Enhanced stability and efficiency of Pd electrocatalysts towards electrooxidation of ethanol using CNT–CNF supporting materials

Pd electrocatalysts supported on carbon nanotubes (CNTs) and carbon nanofibres (CNFs) and their combination thereof were evaluated for their effective ethanol oxidation reaction. The electrocatalysts (namely Pd/CNT, Pd/CNF and Pd/CNT-CNF) were synthesized and characterized using BET, TEM, XRD, TGA and Raman spectroscopy techniques. Electrochemical characterization using cyclic voltammetry in the presence of [Fe(CN)₆]^3/−4 redox probe showed that the electrocatalysts exhibited excellent current response on glassy carbon electrode in the order of Pd/CNT > Pd/CNF > Pd/CNT-CNF. In contrast, in alkaline ethanolic solution, the order of oxidative current response was Pd/CNF < Pd/CNT < Pd/CNT-CNF, implying better electrocatalytic activity for the ternary electrocatalysts.

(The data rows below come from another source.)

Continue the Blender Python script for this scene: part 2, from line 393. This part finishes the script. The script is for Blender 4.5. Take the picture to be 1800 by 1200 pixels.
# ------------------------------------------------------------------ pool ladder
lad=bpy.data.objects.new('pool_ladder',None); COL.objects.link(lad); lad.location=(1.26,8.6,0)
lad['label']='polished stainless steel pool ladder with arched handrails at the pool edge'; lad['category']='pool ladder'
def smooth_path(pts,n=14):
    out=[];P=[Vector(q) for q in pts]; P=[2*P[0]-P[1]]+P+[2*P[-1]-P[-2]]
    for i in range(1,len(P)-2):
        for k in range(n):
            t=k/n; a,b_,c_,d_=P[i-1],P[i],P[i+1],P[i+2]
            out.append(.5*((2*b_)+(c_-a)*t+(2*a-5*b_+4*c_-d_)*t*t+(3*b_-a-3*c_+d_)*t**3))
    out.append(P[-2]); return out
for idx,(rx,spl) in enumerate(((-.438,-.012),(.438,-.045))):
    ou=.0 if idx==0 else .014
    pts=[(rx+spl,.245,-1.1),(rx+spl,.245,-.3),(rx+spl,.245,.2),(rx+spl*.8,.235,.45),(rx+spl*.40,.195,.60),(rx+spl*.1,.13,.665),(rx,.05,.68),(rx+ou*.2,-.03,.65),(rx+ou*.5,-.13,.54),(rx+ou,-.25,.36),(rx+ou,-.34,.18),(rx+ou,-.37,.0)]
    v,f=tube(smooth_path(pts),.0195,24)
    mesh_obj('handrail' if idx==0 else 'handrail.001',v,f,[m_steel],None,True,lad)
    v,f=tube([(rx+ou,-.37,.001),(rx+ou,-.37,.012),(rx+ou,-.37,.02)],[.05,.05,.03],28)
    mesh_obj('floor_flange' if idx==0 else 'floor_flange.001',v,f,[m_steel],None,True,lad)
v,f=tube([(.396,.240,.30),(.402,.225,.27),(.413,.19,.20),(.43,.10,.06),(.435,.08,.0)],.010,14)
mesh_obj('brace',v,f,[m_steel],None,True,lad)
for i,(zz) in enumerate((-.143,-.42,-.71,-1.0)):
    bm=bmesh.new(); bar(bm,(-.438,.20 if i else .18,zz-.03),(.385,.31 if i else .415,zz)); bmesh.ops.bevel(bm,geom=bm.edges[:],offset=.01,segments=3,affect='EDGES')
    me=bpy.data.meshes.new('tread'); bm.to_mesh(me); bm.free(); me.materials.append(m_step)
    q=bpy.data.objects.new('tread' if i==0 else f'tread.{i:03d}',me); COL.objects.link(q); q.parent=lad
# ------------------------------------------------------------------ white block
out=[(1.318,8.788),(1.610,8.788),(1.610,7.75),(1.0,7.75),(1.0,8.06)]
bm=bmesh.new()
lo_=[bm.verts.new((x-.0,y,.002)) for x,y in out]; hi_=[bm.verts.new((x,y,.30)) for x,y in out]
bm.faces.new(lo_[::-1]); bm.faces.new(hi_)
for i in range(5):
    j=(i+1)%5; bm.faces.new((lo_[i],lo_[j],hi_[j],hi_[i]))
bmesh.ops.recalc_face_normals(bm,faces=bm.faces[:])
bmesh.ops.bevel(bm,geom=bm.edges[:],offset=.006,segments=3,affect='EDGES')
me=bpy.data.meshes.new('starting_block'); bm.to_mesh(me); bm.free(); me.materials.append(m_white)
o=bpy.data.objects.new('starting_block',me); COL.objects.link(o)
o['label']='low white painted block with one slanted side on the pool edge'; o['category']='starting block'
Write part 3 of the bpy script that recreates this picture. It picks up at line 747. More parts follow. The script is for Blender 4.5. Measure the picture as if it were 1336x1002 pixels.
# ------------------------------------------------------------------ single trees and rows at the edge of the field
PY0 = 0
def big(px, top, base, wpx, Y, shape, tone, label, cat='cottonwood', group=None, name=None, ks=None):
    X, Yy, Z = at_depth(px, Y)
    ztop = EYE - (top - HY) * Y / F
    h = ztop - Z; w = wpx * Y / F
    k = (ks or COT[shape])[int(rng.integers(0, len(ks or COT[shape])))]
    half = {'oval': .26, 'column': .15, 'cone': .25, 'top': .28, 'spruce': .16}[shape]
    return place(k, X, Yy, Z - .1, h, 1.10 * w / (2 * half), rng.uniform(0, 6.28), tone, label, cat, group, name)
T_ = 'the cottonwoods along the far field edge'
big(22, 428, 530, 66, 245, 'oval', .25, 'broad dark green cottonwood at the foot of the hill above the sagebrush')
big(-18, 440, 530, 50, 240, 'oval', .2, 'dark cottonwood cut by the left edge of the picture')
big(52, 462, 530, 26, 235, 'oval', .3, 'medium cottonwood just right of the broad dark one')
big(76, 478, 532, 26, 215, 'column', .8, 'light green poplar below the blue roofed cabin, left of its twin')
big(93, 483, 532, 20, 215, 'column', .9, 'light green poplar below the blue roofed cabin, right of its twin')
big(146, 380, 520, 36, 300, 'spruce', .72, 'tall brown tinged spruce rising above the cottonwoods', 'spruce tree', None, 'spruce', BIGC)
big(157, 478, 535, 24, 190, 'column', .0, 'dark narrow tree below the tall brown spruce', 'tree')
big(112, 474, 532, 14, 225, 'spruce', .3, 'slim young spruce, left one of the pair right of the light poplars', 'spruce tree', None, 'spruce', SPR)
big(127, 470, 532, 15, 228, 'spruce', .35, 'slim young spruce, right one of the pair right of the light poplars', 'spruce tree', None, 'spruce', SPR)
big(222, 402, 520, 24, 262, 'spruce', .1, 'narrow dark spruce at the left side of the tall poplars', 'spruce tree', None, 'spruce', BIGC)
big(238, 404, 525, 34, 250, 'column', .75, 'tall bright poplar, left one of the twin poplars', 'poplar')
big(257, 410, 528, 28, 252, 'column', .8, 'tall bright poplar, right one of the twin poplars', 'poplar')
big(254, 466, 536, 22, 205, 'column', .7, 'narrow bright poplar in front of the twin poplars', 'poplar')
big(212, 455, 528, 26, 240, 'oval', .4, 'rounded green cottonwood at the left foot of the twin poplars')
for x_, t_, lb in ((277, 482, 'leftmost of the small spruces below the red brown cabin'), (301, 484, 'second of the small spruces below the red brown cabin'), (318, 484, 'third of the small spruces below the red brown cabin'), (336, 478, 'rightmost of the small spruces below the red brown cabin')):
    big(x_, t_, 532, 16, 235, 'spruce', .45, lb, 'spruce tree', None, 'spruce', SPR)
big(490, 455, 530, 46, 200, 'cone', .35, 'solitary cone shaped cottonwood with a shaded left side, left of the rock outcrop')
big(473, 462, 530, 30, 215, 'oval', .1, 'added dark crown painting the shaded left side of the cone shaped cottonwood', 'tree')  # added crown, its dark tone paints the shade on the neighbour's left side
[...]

The superiority of Pd/CNT-CNF over other electrocatalysts was further revealed using chronoamperometry (current density: 51.52, 13.31 and 11.25 mA cm⁻² for Pd/CNT-CNT, Pd/CNF and Pd/CNT, respectively). Furthermore, the ternary electrocatalysts demonstrated excellent stability after 1500 cycles, making it attractive as a durable electrode for fuel cell technology development.